What if I don’t like my CCRC recommendation?

There are a variety of ways to dispute a CCRC recommendation. First, you can orally disagree with the report during the hearing. In this case, you or your attorney will prepare a bullet-point list of items to discuss with the judge. This is effective, but usually not the most effective way to combat a “bad” report. Second, you can write a declaration setting forth your objections to the report. Third, you can call the court officer that made the written recommendation as a witness and cross-examine them about the report. If this is to be done, there are a number of strict rules that must be followed (including getting the appropriate court permission and hearing on calendar, issuing a subpoena to the recommending officer, paying a witness fee, giving notice to the other side, etc.) Third, you can ask the court to set an “evidentiary” hearing pursuant to Family Code 217 to allow for the cross-examination of witnesses relating to the parenting plan.

How do I choose the best custody lawyer in Corona?

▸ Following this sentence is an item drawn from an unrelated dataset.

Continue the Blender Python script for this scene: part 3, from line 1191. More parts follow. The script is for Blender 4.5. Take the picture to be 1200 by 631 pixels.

Attorneys that handle family law, divorce and custody cases in Corona have a wide variety of backgrounds, experience, and methodology to successfully handling cases. It is important to understand that there are many excellent attorneys that handle these types of cases, but certain attorneys may or may not jive with your personality and goals. For example, if you want to pursue a child custody case aggressively just because you want to “get back” at the other parent, our office is not a good fit for you. While we often act aggressively in custody disputes, there is always a purpose to what we do. We often counsel people to interview a number of attorneys and choose the right one for your case.